“That must have been before my time,” we love to say, as if we’re wheeling the person into an old folks home.
It’s always a disheartening experience. A poor guy is talking about some old television show or band with unbridled enthusiasm, lost in a nostalgic reverie about this thing he likes so much, and the younger person has no idea what he’s talking about. They stare like a confused dog turning their head back and forth, and remark, as if thrusting a dagger, “That must have been before my time.”
The guy falls backwards a few feet, and a single tear comes to his eye. “Oh,” he usually only manages to respond.
When uttered or received, the line is akin to a woman mentioning she has a boyfriend or a guy announcing he’s a cop. It creates a sudden distance between two people and establishes clear demarcations and limits. In this case, one has been established as the old person, and the other as the young person. They can never go back to their earlier innocence.
Where Young and Old Find Common Ground
Everyone does it. I’ve heard 20-year-olds say this to 30-year-olds, and I’ve heard people in their fifties say this to people in their sixties.

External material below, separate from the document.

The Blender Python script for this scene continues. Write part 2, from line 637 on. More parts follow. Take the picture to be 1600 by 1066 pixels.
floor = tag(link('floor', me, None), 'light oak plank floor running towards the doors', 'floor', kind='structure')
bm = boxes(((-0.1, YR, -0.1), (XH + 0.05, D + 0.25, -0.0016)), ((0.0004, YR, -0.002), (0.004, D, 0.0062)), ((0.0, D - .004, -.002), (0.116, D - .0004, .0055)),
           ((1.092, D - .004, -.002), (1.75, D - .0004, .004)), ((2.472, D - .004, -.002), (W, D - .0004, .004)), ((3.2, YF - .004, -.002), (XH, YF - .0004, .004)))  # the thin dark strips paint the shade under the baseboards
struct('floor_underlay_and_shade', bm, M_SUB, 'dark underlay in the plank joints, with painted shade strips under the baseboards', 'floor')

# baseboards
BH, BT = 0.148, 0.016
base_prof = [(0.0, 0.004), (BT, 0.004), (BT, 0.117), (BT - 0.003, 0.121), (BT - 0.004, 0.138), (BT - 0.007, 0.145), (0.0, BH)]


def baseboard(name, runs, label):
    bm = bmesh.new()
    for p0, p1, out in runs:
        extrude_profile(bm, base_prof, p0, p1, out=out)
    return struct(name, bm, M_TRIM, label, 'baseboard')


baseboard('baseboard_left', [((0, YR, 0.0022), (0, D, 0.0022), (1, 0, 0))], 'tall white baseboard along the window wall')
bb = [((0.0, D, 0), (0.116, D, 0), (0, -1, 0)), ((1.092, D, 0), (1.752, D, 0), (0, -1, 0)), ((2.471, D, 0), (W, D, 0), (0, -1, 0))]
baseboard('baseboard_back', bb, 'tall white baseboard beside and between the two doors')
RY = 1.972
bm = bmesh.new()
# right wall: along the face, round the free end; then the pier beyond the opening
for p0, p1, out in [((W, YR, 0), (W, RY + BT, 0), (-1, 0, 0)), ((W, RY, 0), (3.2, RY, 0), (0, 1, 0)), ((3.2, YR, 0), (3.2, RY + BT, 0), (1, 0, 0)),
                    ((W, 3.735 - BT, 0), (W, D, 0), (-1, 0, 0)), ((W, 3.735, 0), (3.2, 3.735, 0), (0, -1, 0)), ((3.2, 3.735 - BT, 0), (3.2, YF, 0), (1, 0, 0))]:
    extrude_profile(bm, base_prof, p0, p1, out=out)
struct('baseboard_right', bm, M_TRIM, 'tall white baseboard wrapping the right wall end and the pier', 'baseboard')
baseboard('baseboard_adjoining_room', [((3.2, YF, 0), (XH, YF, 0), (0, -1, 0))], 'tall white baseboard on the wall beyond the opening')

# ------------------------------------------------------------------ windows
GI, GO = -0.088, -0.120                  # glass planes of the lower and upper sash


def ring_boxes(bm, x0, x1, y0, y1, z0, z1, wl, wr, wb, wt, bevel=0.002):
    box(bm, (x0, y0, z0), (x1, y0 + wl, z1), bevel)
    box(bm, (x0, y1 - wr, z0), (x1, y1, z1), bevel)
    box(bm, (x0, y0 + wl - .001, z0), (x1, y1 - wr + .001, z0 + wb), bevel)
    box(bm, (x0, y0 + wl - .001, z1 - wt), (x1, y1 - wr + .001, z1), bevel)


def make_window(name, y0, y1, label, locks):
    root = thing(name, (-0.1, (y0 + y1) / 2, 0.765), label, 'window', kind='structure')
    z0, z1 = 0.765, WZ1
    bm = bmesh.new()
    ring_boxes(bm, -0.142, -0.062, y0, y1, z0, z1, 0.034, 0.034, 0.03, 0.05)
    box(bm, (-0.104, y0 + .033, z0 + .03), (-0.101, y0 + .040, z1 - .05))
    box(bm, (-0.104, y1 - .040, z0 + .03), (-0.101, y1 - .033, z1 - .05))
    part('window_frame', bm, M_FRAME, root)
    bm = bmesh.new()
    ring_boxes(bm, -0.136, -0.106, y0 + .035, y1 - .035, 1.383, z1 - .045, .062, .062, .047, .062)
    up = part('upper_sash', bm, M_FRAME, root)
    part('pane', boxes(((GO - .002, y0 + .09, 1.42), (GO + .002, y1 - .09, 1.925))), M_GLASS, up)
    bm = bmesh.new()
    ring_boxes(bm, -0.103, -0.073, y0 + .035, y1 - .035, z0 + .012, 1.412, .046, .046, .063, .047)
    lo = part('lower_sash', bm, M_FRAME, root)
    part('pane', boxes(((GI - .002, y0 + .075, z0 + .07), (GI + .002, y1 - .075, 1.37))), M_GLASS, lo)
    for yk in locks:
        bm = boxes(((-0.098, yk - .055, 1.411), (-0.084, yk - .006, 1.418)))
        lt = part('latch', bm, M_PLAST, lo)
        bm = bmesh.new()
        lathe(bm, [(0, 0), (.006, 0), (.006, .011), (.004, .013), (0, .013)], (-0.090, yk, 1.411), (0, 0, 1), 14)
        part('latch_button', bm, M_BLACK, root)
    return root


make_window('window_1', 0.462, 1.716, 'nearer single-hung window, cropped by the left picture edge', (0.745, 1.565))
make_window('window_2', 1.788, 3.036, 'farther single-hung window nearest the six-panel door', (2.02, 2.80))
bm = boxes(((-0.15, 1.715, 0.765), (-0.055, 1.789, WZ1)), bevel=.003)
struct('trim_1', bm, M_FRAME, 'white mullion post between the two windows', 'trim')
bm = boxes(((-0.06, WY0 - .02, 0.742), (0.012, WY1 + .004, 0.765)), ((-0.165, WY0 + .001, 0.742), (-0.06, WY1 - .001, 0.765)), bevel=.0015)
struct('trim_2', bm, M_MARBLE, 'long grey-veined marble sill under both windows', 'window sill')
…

Sometimes it’s obviously sarcastic and done with the overt intention of ballbusting, but other times, it’s totally sincere and underhanded and said with a cold expression on the face.
The phrase is inherently odd because plenty of things happened before our time: World War II, the Spanish Inquisition, Jazzercise, yarn–but we all don’t take pride in not knowing about those things. Perhaps it’s a little different with pop culture.
Every generation loves annihilating the collective cultural experience of the previous one while canonizing their own. We all need to believe that our window of time is the most important one. That’s why, every ten years, people love talking about how the world’s actually going to end during their lifetimes.
It’s not because they really believe that; it’s simply ego in thinking that such a monumental event would have to happen during their lifetimes. It won’t. The world is going to go on, and people will see many beautiful sunrises and Apple updates long after you’re dead. Sorry.
The Good Old Days
Youth both causes us to over-romanticize pop culture we experienced while we were thin and cute and trample over other culture we didn’t experience because the world hadn’t yet been graced by our presence.
I’ve both said “That must have been before my time” to others and had it said to me. Once I was discussing Godfather II and a friend muttered, “Haven’t seen it, it was before my time,” adding that great topper, “I didn’t grow up with it.”
And I was like, “Yeah, I didn’t grow up with Godfather II either, but I have this ability to look things up that happened awhile ago.” Then I took him for a long boat ride and only I returned. He’d probably still be alive if he’d seen it.
You shouldn’t necessarily be proud of not knowing anything (for the most part), but don’t be too proud of obscure knowledge either, and understand that it’s silly to expect successive generations to relate emotionally to what you grew up with. Even if they do know the reference you just made, they’ll never quite care in the same manner.
This is all part of the reason I’m looking forward to the creation of perfect AI robots. They’ll never say something so cruel as “That was before my time.”
Instead, they’ll go, “I have the total knowledge of all human existence as recorded in the digital age, so yes mortal human, I did see that episode of Three’s Company.”